SINGAPORE — Illegal pet advertisements are rife on online platforms, a six-month undercover operation conducted by the Animal Concerns Research and Education Society (ACRES) has found.

SINGAPORE — Illegal pet advertisements are rife on online platforms, a six-month undercover operation conducted by the Animal Concerns Research and Education Society (ACRES) has found.

Over six months, from June to the middle of this month, ACRES found more than 150 advertisements for exotic animals such as tiger cubs and an axolotl — a type of salamander — on websites such as Gumtree Singapore and Locanto Classifieds. 

Among 17 sellers randomly contacted by ACRES, 14 responded. They had bred the animals at home or smuggled them in by air, or via the land checkpoints, revealed ACRES at a media conference today (Dec 21). 

Responding to tip-offs from the public, ACRES had also staked out illegal wildlife transactions arising from 156 illegal pet online advertisements. Joint sting operations with the Agri-Food and Veterinary Authority (AVA) netted animals such as sugar gliders and an Asian Leopard Cat.

This is the first time ACRES has conducted an operation against such advertisements. ACRES director of advocacy Mr Tan En, 30, said: “When the members of the public see these advertisements, they might think it is legal and acceptable to keep these animals as pets.”

Gumtree had the highest number of illegal pet advertisements on its platform, with 100 such advertisements.  This was followed by 33 on Locanto Classifieds, 14 on SPH Online Classifieds, six on Carousell, two on Adpost.com Classifieds, and one on ChaosAds.

ACRES has reached out to Carousell and SPH Online Classifieds to look at how to stop such advertisements from being placed.

When contacted by ACRES, Singapore Press Holdings (SPH) immediately removed the illegal pet advertisements from their platform. 

Head of SPH’s Corporate Communications Ms Chin Soo Fang said: “Such ads are not allowed and it is unfortunate that some have slipped through our vetting. 

“We will step up vigilance and work with ACRES to stop the online illegal wildlife trade.”

Carousell also removed these advertisements, and approached the AVA for help on curbing the placement of these advertisements on their platform.

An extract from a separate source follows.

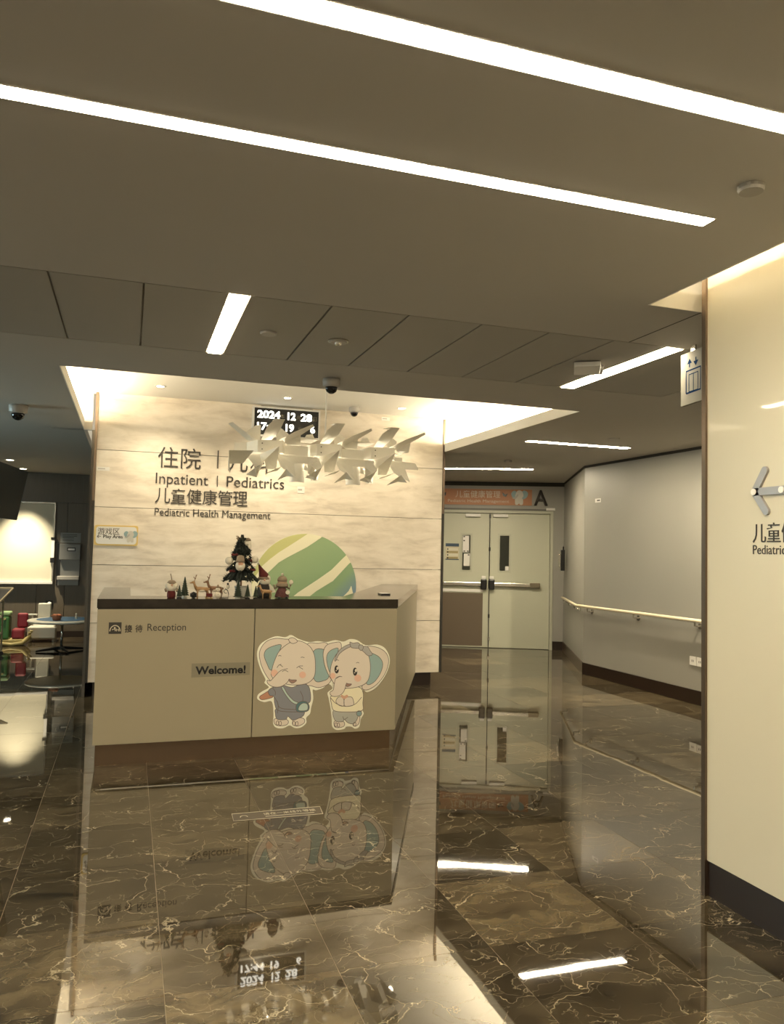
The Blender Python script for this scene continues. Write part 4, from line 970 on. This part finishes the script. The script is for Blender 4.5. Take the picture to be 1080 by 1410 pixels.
obj('cap', lathe(bm_(), [(0.030, 0.100), (0.032, 0.108), (0.022, 0.122), (0.006, 0.128)], (0, 0, 0), 16), GRB, g, smooth=True, local=True)
obj('stalk', tube(bm_(), [(0, 0, 0.125), (-0.004, 0, 0.15), (-0.010, 0, 0.172)], 0.004, 6), GRB, g, smooth=True, local=True)
hp = thing('pine_cone', 'small dark pine cone lying beside the tallest slim tree', 'pine cone', (px(265), YF, CT))
b_ = bm_()
for k in range(5):
    for j in range(8):
        a = j * PI / 4 + k * 0.4; r = 0.020 * math.sin(0.5 + k * 0.5); ell(b_, (-0.018 + k * 0.009, r * math.cos(a), 0.021 + r * math.sin(a)), (0.006, 0.006, 0.004), 6)
ell(b_, (0, 0, 0.021), (0.024, 0.017, 0.017), 10)
obj('scales', b_, BLACK, hp, local=True)
def deer(label, p, y, s, coat, belly, face=-1, antlers=True, bowed=False):
    t = thing('deer_figurine', label, 'figurine', (px(p), y, CT))
    def q(x, yy, z): return (x * s * -face, yy * s, z * s)
    b = bm_()
    tube(b, [q(-0.048, 0, 0.070), q(-0.03, 0, 0.072), q(0.01, 0, 0.070), q(0.042, 0, 0.068), q(0.052, 0, 0.064)], [0.012 * s, 0.020 * s, 0.019 * s, 0.019 * s, 0.008 * s], 12)
    tube(b, [q(-0.038, 0, 0.072), q(-0.055, 0, 0.098), q(-0.062, 0, 0.122)], [0.016 * s, 0.010 * s, 0.009 * s], 10)
    ell(b, q(-0.068, 0, 0.125), (0.016 * s, 0.010 * s, 0.010 * s), 10); ell(b, q(-0.085, 0, 0.121), (0.012 * s, 0.006 * s, 0.006 * s), 8)
    ell(b, q(0.056, 0, 0.072), (0.008 * s, 0.005 * s, 0.010 * s), 8)
    obj('body', b, coat, t, smooth=True, local=True)
    for x, yy, k in ((-0.035, 0.010, 0.004), (-0.030, -0.010, -0.004), (0.036, 0.010, 0.006), (0.042, -0.010, 0.010)):
        obj('leg', tube(bm_(), [q(x, yy, 0.066), q(x + k, yy, 0.036), q(x + k * 0.2, yy, 0.0)], [0.009 * s, 0.005 * s, 0.004 * s], 8), coat, t, smooth=True, local=True)
    b = bm_()
    for sy in (-1, 1): ell(b, q(-0.060, 0.012 * sy, 0.136), (0.004 * s, 0.009 * s, 0.004 * s), 6)
    obj('ear', b, coat, t, smooth=True, local=True)
    if belly: obj('belly', ell(bm_(), q(0.0, -0.004, 0.060), (0.036 * s, 0.017 * s, 0.013 * s), 12), IVO, t, smooth=True, local=True)
    if antlers:
        for sy in (-1, 1):
            b = bm_(); tube(b, [q(-0.060, 0.006 * sy, 0.132), q(-0.052, 0.016 * sy, 0.155), q(-0.045 + 0.004 * sy, 0.014 * sy, 0.185)], 0.0028 * s, 6)
            tube(b, [q(-0.054, 0.014 * sy, 0.150), q(-0.066, 0.018 * sy, 0.168)], 0.0022 * s, 6); obj('antler', b, TAN2, t, smooth=True, local=True)
    return t
deer('brown deer with pale belly facing the bearded figurine', 276, YF - 0.02, 0.90, TAN, True)
deer('second brown deer behind the little snowman, its antlers dark', 296, YF + 0.035, 0.92, TAN2, True)
deer('golden deer without antlers standing in front of the red hatted gnome', 366, YF - 0.045, 0.72, TAN, False, antlers=False)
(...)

A spokesperson from Carousell said the company removes listings of illegal wildlife on its marketplace systematically through “a content moderation process”. 

“Our community members are encouraged to flag products and users who don’t abide by our guidelines, and they are also able to write in to us if a matter requires urgent attention so that our team can take appropriate action.”

ACRES is still trying to engage Locanto and Gumtree on the matter. 

In addition to strengthening the content management of online advertising platforms, ACRES proposed the use of wildlife sniffer dogs to detect live animals in vehicles arriving at the Woodlands and Tuas Checkpoints, and at the baggage retrieval areas in Changi Airport terminals.

Smugglers are more likely to exhibit “nervous behaviours” when the dogs are placed at security checks, said Ms Noelle Seet, who heads the ACRES Animal Investigation Unit, at the media conference.

“Otherwise you notice a lot of people do smuggle things in, and they just pass through (these checks). It may not be 100 per cent effective, but it can act as a deterrent,” she added.

The public is also encouraged to inform ACRES and AVA of illegal pet advertisements, whether online, in shops, or by individual. 

According to the AVA, about 60 illegal animals were seized in 2013. 

Under Chapter 92A of the Endangered Species (Import and Export) Act, anyone caught posting an advertisement or offering for sale scheduled species that are imported without a permit can be fined S$50,000 for each scheduled species up to S$500,000, or jailed for up to two years, or both.